We’d soon leave for Tuya Lake, British Columbia on this Beaver. This is the float pond at Whitehorse, Yukon.

I chose a horseback hunt since I was also interested in shooting a caribou. The caribou are found up on a high plateau and horses are the only way to access that area. We had fourteen of the beasts in our string bringing our entire camp with us. Winter came early this year to the northern part of BC and perhaps that lead to an early migration for the caribou in this region. For whatever the reason we didn’t see many, just five in fact, but I did manage to shoot a respectable bull from that small group. Glenn, my hunting partner on this adventure, liked to smoke a cigar after dinner. That evening we were standing outside the tents while Glenn smoked, planning to move to the moose camp the next morning. Glenn spotted five caribou moving though the brush. I quickly grabbed my rifle and saw there were two bulls and one looked respectable. Neil, our guide had his binoculars and said the bigger one looked nice and had good tops. That was all I needed to hear and I pulled the trigger. By then the other caribou were out of sight and mine was down in the arctic birch. I shot from about 10 feet from my tent and the caribou were just 200 yards further. That was the last caribou we saw.

My close-to-camp caribou.
My close-to-camp caribou.
Packing out of the high caribou camp for lower country and moose. This is typical of the weather we had in September.
Packing out of the high caribou camp for lower country and moose. This is typical of the weather we had in September.

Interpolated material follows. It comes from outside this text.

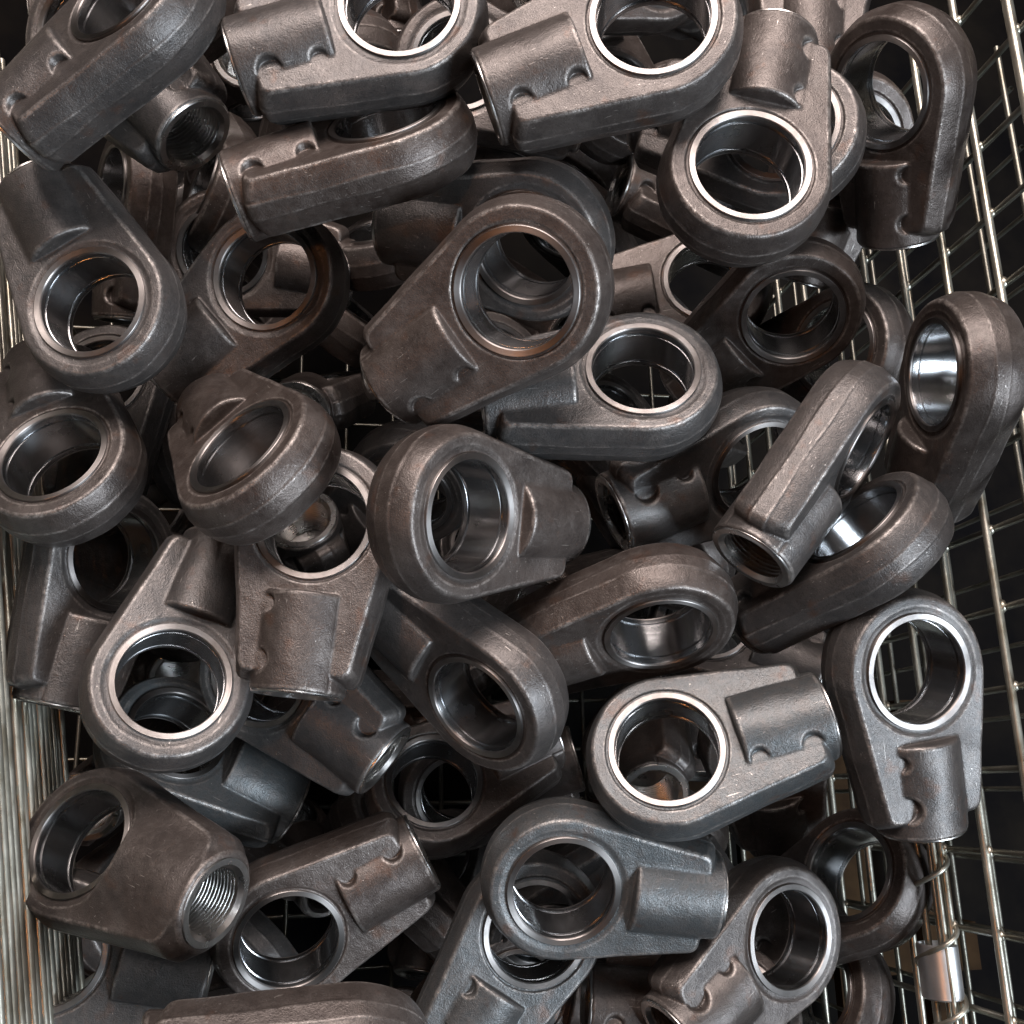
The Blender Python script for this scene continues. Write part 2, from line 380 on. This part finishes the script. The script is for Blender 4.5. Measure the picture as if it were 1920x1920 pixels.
# ---------------------------------------------------------------- the rod ends
VIS=[
('rod end right of centre at the top edge, broad bright ring cut by the frame',[5.663, 13.247, 2.095],[[-0.9079, 0.3085, -0.2838], [-0.2859, -0.9508, -0.1191], [-0.3065, -0.027, 0.9515]],0,0),
('large face up rod end in the upper middle, stained shank pointing down left',[3.397, 8.73, 0.726],[[-0.6935, 0.6054, -0.3906], [-0.3628, -0.7618, -0.5367], [-0.6225, -0.2305, 0.7479]],0,0),
('rod end on its side in the top left corner, long straight flank',[-3.524, 14.013, 0.305],[[-0.7201, 0.3902, -0.5738], [-0.5866, -0.784, 0.203], [-0.3707, 0.4828, 0.7934]],0,0),
('rod end left of centre at the top edge, thick scalloped shank pointing left',[1.234, 14.087, 0.83],[[-0.9402, 0.2733, -0.2034], [-0.2574, -0.961, -0.1015], [-0.2232, -0.0431, 0.9738]],3,0),
('rod end standing on edge, its narrow bore under the one at the top edge',[1.158, 12.203, -0.344],[[-0.9301, 0.1118, -0.3499], [-0.3006, -0.7792, 0.5499], [-0.2112, 0.6167, 0.7584]],0,0),
('rod end at upper right with shank pointing straight up',[7.583, 10.972, 1.177],[[0.2593, 0.9523, 0.1606], [0.9639, -0.2657, 0.0188], [0.0606, 0.1499, -0.9868]],0,0),
('rod end with cool grey face and glaring ring, shank pointing right, below right of centre',[6.776, 0.63, -3.027],[[0.9388, 0.1339, 0.3173], [0.2221, -0.9395, -0.2607], [0.2632, 0.3152, -0.9118]],0,0.95),
('rod end at upper left with white shining ring and shank pointing up left',[-4.422, 9.461, -2.697],[[-0.4664, -0.8337, -0.2955], [0.8819, -0.464, -0.0829], [-0.068, -0.2993, 0.9517]],2,0),
('tilted rod end left of centre showing broad curved rim and streaked narrow bore',[-1.246, 6.071, -1.815],[[-0.3325, -0.7239, -0.6045], [0.5969, -0.6578, 0.4594], [-0.7301, -0.2081, 0.6508]],0,0),
('rod end in the very middle with bore leaning left and short shank pointing right',[2.158, 4.902, -0.704],[[0.7744, 0.0659, 0.6292], [0.1236, 0.9596, -0.2527], [-0.6205, 0.2735, 0.735]],2,0),
('rod end seen along its straight flank right of centre, open threaded mouth at lower left',[10.061, 6.683, -0.905],[[-0.6448, 0.3613, 0.6736], [-0.7643, -0.2905, -0.5757], [-0.0123, -0.8861, 0.4634]],0,0),
('rod end on edge by the right basket wall at mid height, pale rim facing right',[12.383, 7.821, -0.002],[[0.119, -0.0656, -0.9907], [-0.6089, -0.793, -0.0206], [-0.7843, 0.6057, -0.1343]],2,0),
('rod end left of centre with black bore and pale shank hanging straight down',[-0.112, 5.084, -2.549],[[-0.1101, -0.9753, 0.1913], [-0.9935, 0.1137, 0.008], [-0.0296, -0.1892, -0.9815]],0,0),
('rod end by the lower right basket wires, silvery ring on top and shank pointing down',[11.337, 2.215, -1.775],[[0.1475, -0.9871, -0.0629], [-0.956, -0.1586, 0.2469], [-0.2537, 0.0237, -0.967]],3,0.35),
('rod end near the bottom centre lying level with shank pointing right',[4.816, -1.635, -4.402],[[0.9895, 0.1031, -0.1012], [-0.1352, 0.9077, -0.3972], [0.0509, 0.4068, 0.9121]],2,0.5),
('rod end low and left of centre, bore lower left and shank rising right',[-0.618, -2.598, -6.825],[[0.8837, -0.4571, 0.1001], [0.4582, 0.8018, -0.3837], [0.0951, 0.3849, 0.918]],0,0),
('smooth cone bodied rod end at lower left with shiny internal thread showing',[-4.357, -0.812, -5.723],[[0.779, 0.4293, -0.4569], [-0.3033, 0.8959, 0.3247], [0.5488, -0.1143, 0.8281]],1,0),
('rod end near the bottom right corner with narrow bore and shank pointing down left',[9.758, -3.071, -5.573],[[-0.8185, -0.4955, -0.2907], [-0.5441, 0.8311, 0.1152], [0.1845, 0.2524, -0.9499]],3,0),
('rod end right of centre with oval bore above a broad lower rim, shank hidden',[6.184, 7.861, -1.418],[[-0.981, 0.0353, -0.1906], [-0.0862, -0.9603, 0.2655], [-0.1737, 0.2768, 0.9451]],2,0),
('rod end cut by the left edge at mid height with an oval bore',[-5.196, 6.54, -3.989],[[-0.2858, -0.9159, -0.2818], [0.8728, -0.3702, 0.318], [-0.3956, -0.1551, 0.9052]],0,0),
('dark rod end at the top right leaning on the mesh, wires seen through its bore',[11.59, 14.078, 0.461],[[0.2881, 0.4565, -0.8418], [-0.7077, -0.4907, -0.5083], [-0.6451, 0.7422, 0.1817]],0,0),
('rod end on its side under the flank up one, curved rim sweeping down left',[10.73, 4.664, -1.262],[[-0.5588, -0.4253, -0.712], [-0.3565, -0.6519, 0.6692], [-0.7488, 0.6278, 0.2127]],0,0),
('rod end below the middle tilted left with dull dark bore and shiny right rim',[3.319, 1.976, -3.333],[[-0.7023, -0.213, -0.6793], [0.6808, -0.48, -0.5533], [-0.2082, -0.851, 0.4821]],0,0),
('brown rod end on its flank directly above the cool grey faced one',[6.588, 3.467, -2.568],[[-0.8455, 0.5322, -0.0439], [-0.2167, -0.4171, -0.8827], [-0.488, -0.7368, 0.468]],2,0),
('dark rod end with black bore, between the upper left and upper middle ringed ones',[-1.184, 10.744, -3.463],[[-0.706, 0.6288, -0.3259], [-0.5783, -0.7775, -0.2473], [-0.4089, 0.0138, 0.9125]],2,0),
('rod end mostly covered by the large face up one, only shank and arc showing',[4.028, 10.72, -1.0],[[-0.8808, 0.0778, -0.4671], [0.2937, -0.6839, -0.6678], [-0.3714, -0.7254, 0.5795]],2,0),
('dim rod end below the upper right one, its body pointing down left',[10.237, 10.476, -2.597],[[-0.5597, 0.7928, -0.2413], [-0.3652, -0.4973, -0.787], [-0.7439, -0.3523, 0.5679]],0,0),
('rod end at lower left with pale ring and body running up right under another',[-2.962, 2.187, -4.062],[[0.2751, -0.935, 0.2239], [0.9376, 0.3124, 0.1524], [-0.2124, 0.168, 0.9626]],2,0),
('rod end under the level lying one at the bottom centre, shank pointing down left',[4.597, -2.785, -6.584],[[-0.5627, -0.8266, 0.0141], [-0.8136, 0.5567, 0.1675], [-0.1463, 0.0828, -0.9858]],0,0.5),
('greyish rod end near the left edge, lower half, half hidden bore above shank pointing down',[-4.711, 5.147, -5.638],[[-0.2094, 0.6971, 0.6858], [-0.9778, -0.1425, -0.1537], [-0.0095, -0.7027, 0.7114]],2,0),
('rod end deep in the upper left whose open threaded mouth faces the viewer',[-4.856, 15.521, -2.315],[[0.6436, 0.6098, -0.4625], [-0.753, 0.6125, -0.2403], [0.1368, 0.5029, 0.8535]],3,0),
('rod end right of the middle with grey scalloped shank and black threaded mouth at left',[8.938, 6.851, -2.795],[[-0.9237, -0.341, -0.1745], [-0.3652, 0.6466, 0.6697], [-0.1156, 0.6824, -0.7218]],3,0.5),
('rod end at lower left whose ringed threaded mouth points down right',[-1.097, 2.754, -6.106],[[0.7618, 0.4777, -0.4376], [-0.6168, 0.7413, -0.2645], [0.1981, 0.4714, 0.8594]],3,0.3),
('rod end at lower left with long flat grey cheek beside a dark shank',[-3.417, 1.301, -7.799],[[0.8518, 0.2619, 0.4538], [-0.464, 0.7792, 0.4214], [-0.2433, -0.5695, 0.7852]],2,0.7),
('rod end tucked behind the upper right one, only its round right edge showing',[9.276, 13.034, -0.189],[[-0.8149, -0.3104, -0.4894], [0.4115, -0.9046, -0.1114], [-0.4081, -0.2921, 0.8649]],0,0),
('deep rod end at lower right beside the bundled wires, black bore with thin ring',[12.404, -2.109, -6.297],[[-0.5628, -0.051, -0.825], [-0.4591, -0.8107, 0.3633], [-0.6874, 0.5833, 0.4328]],0,0),
('rod end seen through the bore of the dark top right one, ring glinting',[11.676, 14.417, -1.958],[[-0.1659, 0.9838, -0.0685], [-0.7617, -0.1719, -0.6247], [-0.6263, -0.0515, 0.7778]],0,0),
('dark rod end in the gap between the edge on right one and dim one',[12.215, 10.003, -3.759],[[-0.4193, 0.0445, -0.9067], [0.1375, -0.9842, -0.1119], [-0.8974, -0.1716, 0.4066]],0,0),
('dark rod end between the one sweeping down left and the cool grey faced one',[10.31, 4.058, -9.307],[[0.7786, 0.5605, -0.2822], [-0.4345, 0.806, 0.402], [0.4527, -0.1904, 0.8711]],0,0),
('rod end deep below the middle with full black bore and thin tan ring',[2.639, 0.169, -8.294],[[0.9138, -0.406, -0.0093], [0.3833, 0.8545, 0.3505], [-0.1344, -0.3239, 0.9365]],0,0),
('rod end cut by the bottom edge at left, broad brown flank facing up',[0.406, -4.285, -2.425],[[-0.9955, -0.0936, 0.0142], [0.0497, -0.6448, -0.7628], [0.0806, -0.7586, 0.6465]],0,0),
('rod end in the bottom left corner under the cone bodied one, neck visible',[-5.347, -2.844, -7.231],[[0.979, 0.2009, 0.0335], [-0.2009, 0.9796, -0.0051], [-0.0338, -0.0018, 0.9994]],0,0),
('rod end with brownish shank low in the gap left of the cool grey faced one',[3.641, 0.167, -10.944],[[0.9435, -0.2983, -0.1446], [0.2299, 0.903, -0.363], [0.2388, 0.3092, 0.9205]],0,0),
('rod end cut by the top edge at right, only a flat end showing',[11.059, 19.109, -1.312],[[-0.0736, 0.97, -0.2317], [-0.9861, -0.1056, -0.1286], [-0.1492, 0.219, 0.9643]],0,0),
('deep rod end in the dark gap under the upper right one, shank just visible',[9.405, 12.253, -5.263],[[-0.9565, 0.1165, -0.2675], [-0.1167, -0.9931, -0.0153], [-0.2675, 0.0166, 0.9634]],0,0),
('deep rod end in the dark gap right of the upper middle, black threaded mouth',[10.584, 14.87, -6.545],[[-0.9656, -0.139, 0.2196], [0.211, -0.9126, 0.3501], [0.1517, 0.3844, 0.9106]],0,0),
('rod end at the bottom right corner of the heap, under the narrow bored one',[12.137, -4.813, -8.081],[[-0.4673, 0.1648, -0.8686], [-0.7697, -0.5592, 0.308], [-0.4349, 0.8125, 0.3881]],0,0),
('rod end in the very top left corner behind the long flanked one',[-3.672, 18.158, -3.975],[[-0.9581, 0.0917, -0.2713], [-0.0841, -0.9957, -0.0397], [-0.2738, -0.0152, 0.9617]],0,0),
('brown rod end hidden at the left edge between two ringed ones',[-5.368, 10.046, -8.138],[[-0.0348, 0.9748, -0.2205], [-0.9957, -0.0148, 0.0917], [0.0861, 0.2228, 0.9711]],0,0),
('rod end at the bottom edge right of centre with dark threaded mouth',[9.075, -4.905, -6.782],[[-0.9849, -0.1676, -0.0435], [0.1255, -0.8642, 0.4872], [-0.1192, 0.4744, 0.8722]],0,0),
('rod end directly under the cool grey faced one, crescent of rim showing',[10.88, 1.086, -7.698],[[0.3202, 0.9292, -0.1843], [-0.7652, 0.139, -0.6286], [-0.5585, 0.3423, 0.7555]],0,0),
]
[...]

We moved out of the high caribou camp the next morning and into our moose camp. The moose were just coming into the rut near the end of September. One big boy responded to our call though and in he came, grunting all of the way. I shot him with my Lilja barreled 340 Weatherby Magnum topped with a Nightforce 2.5×10 NXS scope at just 75 feet. He was still coming in at that distance but straight on. At about the 75 foot mark he turned slightly to go around a spruce tree and I put the first shot into his lungs. He staggered but continued on his feet turning to the left and revealing more of his broadside. As long as he was on his feet I continued to shoot; putting two more 250 gr. Sierra Game Kings into the boiler room. Down he went with a crash and I had my first moose in the bag. Now the work started. In about two hours though, my guide Brian and I, had him caped and quartered. Darkness was approaching and it was about an hour by horseback back to camp. We planned to come back the next day with pack horses provided the grizzlies didn’t find him overnight. The next morning was uneventful though and we loaded him up and packed him back to Tuya Lake where the float plane would pick him up later.

 My 75 foot moose. He's a nice mature bull with a 50" plus spread and 12" wide palms.

My 75 foot moose. He’s a nice mature bull with a 50″ plus spread and 12″ wide palms.

Somewhat ironically the day before, Glenn, the other hunter in camp, had shot a nice bull about 100 yards from mine. We were hunting a lot of country on our horses and to shoot two nice bulls in one little area was a surprise and we were cautious about bears on Glenn’s moose gut pile too. Earlier in the week we rode up on a sow and her cubs on a caribou kill. We were about 150 yards from them when they came into view. Luckily she took her cubs in the opposite direction when she smelled us, teaching them a good lesson in the process – run from man-smell.

Because of poor weather we were unable to get back to Whitehorse for our scheduled return flights. An unsympathetic Air Canada wanted me to wait four days and pay an additional $900 to get back to Vancouver. That option didn’t appeal to me and after a few satellite phone calls I was able to meet another hunter on the Cassiar highway and rode with him back to Cranbrook. Tony had been hunting from Tuya too and got back to Whitehorse with his moose in the Beaver before the weather soured. He also lives in Montana and agreed to meet me where the Cotton River meets the Dease River on the highway. The Beaver pilot was fueling from a cache of fuel there and dropped me and my meat and antlers off there.

I found this fresh grizzly track about 100 yards from my meat cache after unloading from the Beaver along the Cotton River. I waited about two hours for my ride down the highway.
I found this fresh grizzly track about 100 yards from my meat cache after unloading from the Beaver along the Cotton River. I waited about two hours for my ride down the highway.

In all I had a great hunt, shot nice mature animals and saw some of the more remote parts of British Columbia and the Yukon. And I also made good friends with some other hunters in camp.